Danikaze
Danikaze

Reputation: 193

C++ Compiler tells me a type is not recognized

Using Visual C++ 2010 I have a code like the following:

file A.hpp:

...
#include "R.hpp"
...
class A; // forward declaration because the APtr_t is used inside the A class too.
typedef boost::shared_ptr<A> APtr_t;
...
class A {
...
    void some_method () {
       ...
       R::get()->mehod(); // singleton ;)
       ...
    }
...
};

file R.hpp:

...
#include "A.hpp"
...

class R {
...
APtr_t method();
...
};

The Visual C++ editor says it's fine (no error marked) but when compiling the project, it acts as APtr_t was not defined. It shows errors like this:

error C4430: missing type specifier - int assumed. Note: C++ does not support default-int

The thing is that this problem only is happening in the R.hpp file, I think...
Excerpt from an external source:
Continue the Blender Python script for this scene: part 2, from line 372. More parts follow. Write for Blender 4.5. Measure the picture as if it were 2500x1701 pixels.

Do you have any idea? It's pretty confusing :-/

Thanks in advance.

Upvotes: 0

Views: 1613

Answers (2)

Shuo
Shuo

Reputation: 8937

I believe this is a header files include loop, which means A include B, B includes A. Normally this will introduce such issues. In your cpp files, no matter you include which first, in whatever sequence, it always reports such problems. The solution is don't use loop include.

I guess you don't have any cpp files. Then maybe you can introduce another hpp file, type.hpp, which purely defines the class interface but no implementation, then in A.hpp and R.hpp, you can write your member function code.

type.hpp

class A; // forward declaration because the APtr_t is used inside the A class too.
typedef boost::shared_ptr<A> APtr_t;
...
class A {
...
void some_method ();
...
};

class R {
...
APtr_t method();
...
};


a.hpp 
#include "type.hpp"
void A::some_method () {
   ...
   R::get()->mehod(); // singleton ;)
   ...
}


r.hpp
#include "type.hpp"
....    

Upvotes: 0

Mark B
Mark B

Reputation: 96241

My psychic debugging skills guess that A.hpp includes R.hpp and that your headers have proper include guards. In this case the include chain would look like blah.cpp -> A.hpp -> R.hpp -> A.hpp (include guard prevents inclusion). So it never saw A.hpp's contents inside R.hpp at all. You'll need to use one of the standard methods for removing circular dependencies.